島なので海があるのは当然なのだけど、想像以上に広大で、急峻な山が多くて、草原には羊がいっぱい。巨石文化の遺跡が無数にあって、旅人の心を満足させる土地です。写真は近くの峠の上から見たときに私が気に入ってしまって、レンタカーで訪れた、モンテレオネロッカドリアという天空の村をふもとから見上げた、まるでイエメンのコーカバンのような光景です♪ 素晴らしいです。

イタリア統一から強烈なイタリアンフュージョンの中にも、スペインの文化、フェニキアの文化、地中海性の豊かな食材、羊がたくさんいて、魚介類にも恵まれている。
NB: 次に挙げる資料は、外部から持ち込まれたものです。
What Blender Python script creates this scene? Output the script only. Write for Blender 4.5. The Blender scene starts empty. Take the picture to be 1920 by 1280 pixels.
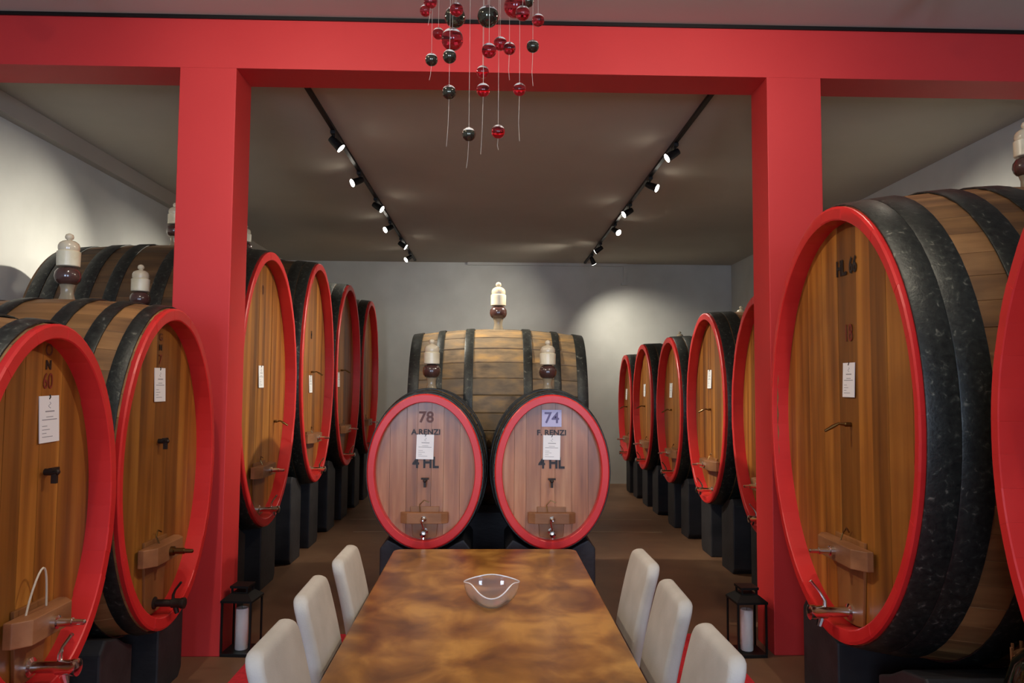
import bpy, bmesh, math, random
from mathutils import Vector, Matrix
random.seed(7)
PI = math.pi
scene = bpy.context.scene
COL = scene.collection

# ------------------------------------------------------------------ camera
F_PX, EYE = 1387.0, 1.8
ey = Vector((-35, -82, F_PX)).normalized()          # world +Y in camera space (right, up, forward)
ez = Vector((0.0083, 1, 0)); ez = (ez - ey * ez.dot(ey)).normalized()
ex = ey.cross(ez); ex = -ex if ex.x < 0 else ex
right = Vector((ex.x, ey.x, ez.x)); up = Vector((ex.y, ey.y, ez.y)); fwd = Vector((ex.z, ey.z, ez.z))
M = Matrix.Identity(4)
for i in range(3):
    M[i][0], M[i][1], M[i][2] = right[i], up[i], -fwd[i]
M[2][3] = EYE
cam = bpy.data.cameras.new('camera'); cam.sensor_width = 36; cam.lens = F_PX / 1920 * 36
cam.clip_start = .05; cam.clip_end = 100
camo = bpy.data.objects.new('camera', cam); COL.objects.link(camo); camo.matrix_world = M
scene.camera = camo

def at(px, py, D):
    """world point seen at photo pixel (px, py) standing at room depth y = D"""
    d = right * (px - 960) - up * (py - 640) + fwd * F_PX
    return Vector((0, 0, EYE)) + d * (D / d.y)

# ------------------------------------------------------------------ world, exposure
w = bpy.data.worlds.new('world'); scene.world = w; w.use_nodes = True
w.node_tree.nodes['Background'].inputs[0].default_value = (.62, .75, 1, 1)
w.node_tree.nodes['Background'].inputs[1].default_value = .6
vs = scene.view_settings
vs.view_transform = 'Standard'; vs.look = 'None'; vs.gamma = 1; vs.exposure = 1.0; vs.use_curve_mapping = False

WARM = (1, .84, .66); WARMW = (1, .88, .70); REARW = (1, .93, .80)
def area(name, loc, rot, sx, sy, energy, color):
    l = bpy.data.lights.new(name, 'AREA'); l.shape = 'RECTANGLE'; l.size = sx; l.size_y = sy
    l.energy = energy; l.color = color
    o = bpy.data.objects.new(name, l); COL.objects.link(o); o.location = loc; o.rotation_euler = rot
    return o
# daylight coming in through the two windows in the wall behind the camera
FRONT_Y = -3.6
for wx in (-1.5, 1.9):
    area('window_daylight', (wx, FRONT_Y - .12, 2.2), (PI/2, 0, 0), 1.5, 2.0, 85, (.58, .73, 1))
REAR_SPOT_W, BEAM_SPOT_W, TABLE_SPOT_W, CASK_SPOT_W = 265, 64, 62, 130

# ------------------------------------------------------------------ materials
def lin(c):
    c /= 255
    return c / 12.92 if c <= .04045 else ((c + .055) / 1.055) ** 2.4
def rgb(r, g, b): return (lin(r), lin(g), lin(b), 1)

def base(name, rough=.5, metal=0, coat=0, spec=None):
    m = bpy.data.materials.new(name); m.use_nodes = True
    nt = m.node_tree; p = nt.nodes['Principled BSDF']
    p.inputs['Roughness'].default_value = rough; p.inputs['Metallic'].default_value = metal
    p.inputs['Coat Weight'].default_value = coat; p.inputs['Coat Roughness'].default_value = .25
    if spec is not None: p.inputs['Specular IOR Level'].default_value = spec
    return m, nt, p

def noisy(name, stops, scale=(4, 4, 4), nscale=1.0, detail=5, rough=.5, metal=0, coat=0, var=.0, bump=0,
          spec=None, distort=0., second=None, rjit=0, bscale=6):
    """procedural colour: stretched noise through a ramp; per-object offset and value jitter"""
    m, nt, p = base(name, rough, metal, coat, spec)
    N = nt.nodes.new; Lk = nt.links.new
    tc = N('ShaderNodeTexCoord'); oi = N('ShaderNodeObjectInfo')
    mul = N('ShaderNodeMath'); mul.operation = 'MULTIPLY'; mul.inputs[1].default_value = 37.0
    Lk(oi.outputs['Random'], mul.inputs[0])
    add = N('ShaderNodeVectorMath'); add.operation = 'ADD'
    Lk(tc.outputs['Object'], add.inputs[0]); Lk(mul.outputs[0], add.inputs[1])
    mp = N('ShaderNodeMapping'); mp.inputs['Scale'].default_value = scale
    Lk(add.outputs[0], mp.inputs[0])
    nz = N('ShaderNodeTexNoise'); nz.inputs['Scale'].default_value = nscale; nz.inputs['Detail'].default_value = detail
    nz.inputs['Distortion'].default_value = distort
    Lk(mp.outputs[0], nz.inputs['Vector'])
    cr = N('ShaderNodeValToRGB'); el = cr.color_ramp.elements
    el[0].position, el[0].color = stops[0]; el[1].position, el[1].color = stops[-1]
    for pos, c in stops[1:-1]:
        e = el.new(pos); e.color = c
    Lk(nz.outputs['Fac'], cr.inputs[0]); out = cr.outputs[0]
    if second:                                             # blotches of another tone (wear, stains)
        sc, lo, hi, c2, amt = second
        n2 = N('ShaderNodeTexNoise'); n2.inputs['Scale'].default_value = sc; n2.inputs['Detail'].default_value = 6
        Lk(add.outputs[0], n2.inputs['Vector'])
        mr = N('ShaderNodeMapRange'); mr.inputs[1].default_value = lo; mr.inputs[2].default_value = hi
        mr.inputs[4].default_value = amt
        Lk(n2.outputs['Fac'], mr.inputs[0])
        mx = N('ShaderNodeMix'); mx.data_type = 'RGBA'; mx.inputs[7].default_value = c2
        Lk(mr.outputs[0], mx.inputs[0]); Lk(out, mx.inputs[6]); out = mx.outputs[2]
    if var:
        hs = N('ShaderNodeHueSaturation'); mr = N('ShaderNodeMapRange')
        mr.inputs[3].default_value = 1 - var; mr.inputs[4].default_value = 1 + var
        Lk(oi.outputs['Random'], mr.inputs[0]); Lk(mr.outputs[0], hs.inputs['Value']); Lk(out, hs.inputs['Color'])
        out = hs.outputs[0]
    Lk(out, p.inputs['Base Color'])
    if rjit:
        mr = N('ShaderNodeMapRange'); mr.inputs[3].default_value = rough - rjit; mr.inputs[4].default_value = rough + rjit
        Lk(nz.outputs['Fac'], mr.inputs[0]); Lk(mr.outputs[0], p.inputs['Roughness'])
    if bump:
        b = N('ShaderNodeBump'); b.inputs['Strength'].default_value = bump; b.inputs['Distance'].default_value = .01
        n3 = N('ShaderNodeTexNoise'); n3.inputs['Scale'].default_value = bscale; n3.inputs['Detail'].default_value = 6
        Lk(mp.outputs[0], n3.inputs['Vector'])
        Lk(n3.outputs['Fac'], b.inputs['Height']); Lk(b.outputs[0], p.inputs['Normal'])
    return m

def plain(name, c, rough=.5, metal=0, coat=0, spec=None):
    m, nt, p = base(name, rough, metal, coat, spec); p.inputs['Base Color'].default_value = c
    return m
def glass(name, c, rough=.02, ior=1.45):
    m, nt, p = base(name, rough); p.inputs['Base Color'].default_value = c
    p.inputs['Transmission Weight'].default_value = 1; p.inputs['IOR'].default_value = ior
    return m
def emit(name, c, s):
    m, nt, p = base(name); p.inputs['Base Color'].default_value = c
    p.inputs['Emission Color'].default_value = c; p.inputs['Emission Strength'].default_value = s
    return m

MT = {}
MT['head'] = noisy('varnished_oak_head', [(.25, rgb(98, 56, 16)), (.5, rgb(148, 91, 30)), (.75, rgb(182, 122, 48))],
                   scale=(9, 3, .5), nscale=1.3, rough=.45, coat=.12, var=.27, bump=.05, second=(1.7, .55, .8, rgb(98, 58, 26), .55))
MT['head_pale'] = noisy('aged_oak_head', [(.25, rgb(118, 68, 38)), (.5, rgb(166, 106, 64)), (.75, rgb(192, 140, 96))],
                   scale=(12, 3, .7), nscale=1.5, rough=.4, coat=.4, var=.14, bump=.05, second=(2.2, .5, .8, rgb(104, 66, 50), .5))
MT['stave'] = noisy('oak_stave', [(.25, rgb(92, 62, 36)), (.5, rgb(140, 98, 56)), (.78, rgb(172, 126, 76))],
                   scale=(10, .9, 10), nscale=1.2, rough=.55, var=.16, bump=.12, second=(2.0, .5, .75, rgb(78, 54, 36), .6))
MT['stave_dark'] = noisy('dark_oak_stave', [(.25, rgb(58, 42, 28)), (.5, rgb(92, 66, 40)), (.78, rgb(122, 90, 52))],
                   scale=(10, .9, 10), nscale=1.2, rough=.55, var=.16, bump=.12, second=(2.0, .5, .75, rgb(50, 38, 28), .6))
MT['stave_old'] = noisy('weathered_oak_stave', [(.25, rgb(84, 70, 52)), (.5, rgb(130, 106, 74)), (.78, rgb(172, 132, 74))],
                   scale=(10, 4.0, 10), nscale=1.6, rough=.6, var=.14, bump=.2, second=(3.0, .45, .7, rgb(104, 90, 70), .8))
MT['iron'] = noisy('black_iron_hoop', [(.3, rgb(30, 31, 29)), (.60, rgb(48, 50, 46)), (.66, rgb(70, 71, 64)), (.74, rgb(118, 116, 104))],
                   scale=(16, 16, 16), nscale=2.2, detail=10, rough=.42, metal=.35, var=.1, bump=.12, distort=.6)
MT['red'] = noisy('red_rim_paint', [(.3, rgb(196, 34, 34)), (.7, rgb(214, 46, 44))], scale=(3, 3, 3), rough=.38, var=.04, bump=.06)
MT['redwall'] = noisy('red_wall_paint', [(.3, rgb(206, 46, 46)), (.7, rgb(213, 52, 51))], scale=(1.2, 1.2, 1.2), rough=.6, bump=.05, bscale=20)
MT['wall'] = noisy('white_plaster', [(.3, rgb(196, 196, 188)), (.7, rgb(212, 212, 204))], scale=(1, 1, 1), nscale=1.5, rough=.85, bump=.1, bscale=9)
MT['ceil'] = noisy('ceiling_plaster', [(.3, rgb(176, 168, 154)), (.7, rgb(188, 180, 166))], scale=(.7, .7, .7), rough=.9, bump=.08, bscale=9)
MT['ceilf'] = noisy('front_ceiling_plaster', [(.3, rgb(190, 182, 170)), (.7, rgb(200, 192, 180))], scale=(.7, .7, .7), rough=.9)
MT['floor'] = noisy('brown_floor', [(.25, rgb(102, 72, 52)), (.6, rgb(128, 94, 68)), (.8, rgb(144, 110, 84))], scale=(1.2, 1.2, 1.2), nscale=1.6,
                    rough=.5, detail=8, bump=.06)
MT['strip'] = plain('pale_floor_joint', rgb(150, 124, 98), .5)
MT['carpet'] = noisy('red_carpet', [(.3, rgb(190, 26, 38)), (.7, rgb(214, 40, 50))], scale=(40, 40, 40), rough=.95, bump=.3)
MT['black'] = noisy('black_timber', [(.3, rgb(26, 25, 28)), (.7, rgb(44, 42, 44))], scale=(6, 2, 6), rough=.6, bump=.2)
MT['blackmetal'] = plain('black_metal', rgb(24, 23, 22), .45, .4)
MT['blackbrown'] = plain('dark_bronze_metal', rgb(44, 34, 28), .5, .4)
MT['bar'] = noisy('door_bar_wood', [(.3, rgb(112, 70, 40)), (.7, rgb(158, 106, 66))], scale=(3, 8, 8), rough=.55, var=.1, bump=.1)
MT['door'] = noisy('door_wood', [(.3, rgb(112, 70, 36)), (.7, rgb(150, 98, 52))], scale=(9, 3, .6), rough=.45, coat=.2, var=.12)
MT['chrome'] = plain('chrome', (.8, .8, .78, 1), .14, 1)
MT['ballglint'] = noisy('painted_ball_highlight', [(.42, rgb(110, 80, 76)), (.5, rgb(240, 234, 226))], scale=(45, 45, 45), rough=.35, metal=0)  # whitish flecks paint in the lamp highlights on the ball tops
MT['brass'] = plain('old_brass', rgb(120, 96, 60), .3, 1)
MT['cord'] = plain('white_cord', rgb(205, 190, 165), .7)
MT['paper'] = plain('white_card', rgb(240, 238, 236), .8)
MT['ink'] = plain('grey_ink', rgb(150, 148, 150), .9)
MT['stencil'] = noisy('black_stencil_paint', [(.35, rgb(20, 15, 14)), (.75, rgb(46, 33, 27))], scale=(20, 20, 20), rough=.5)
MT['stencil_red'] = plain('faded_red_stencil', rgb(122, 44, 30), .5)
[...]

人々は文化を守る気持ちがきっとあって、良い意味で保守的で、きっとこれからも、サルジニア島独自の料理はこの島に残っていくように強く思えた。

私はといえば、サルジニア島に住み続けるわけではないので、目線はいつも一生長く続く日本での生活です。
世界を旅することで、日本で作り続けていけるお気に入りの料理に数多く出会いたい、日本で家族と続く暮らしをいつまでも楽しく素晴らしいものにしていきたいと思っています。

料理は、文化そのものですから、学ぶことが楽しくて、有意義で、やめられない。
世界の料理を学ぶことを、やめようと思ったことがない。
学び続けられる分野を見つけられたことは、一生の宝物を得た気持ちです。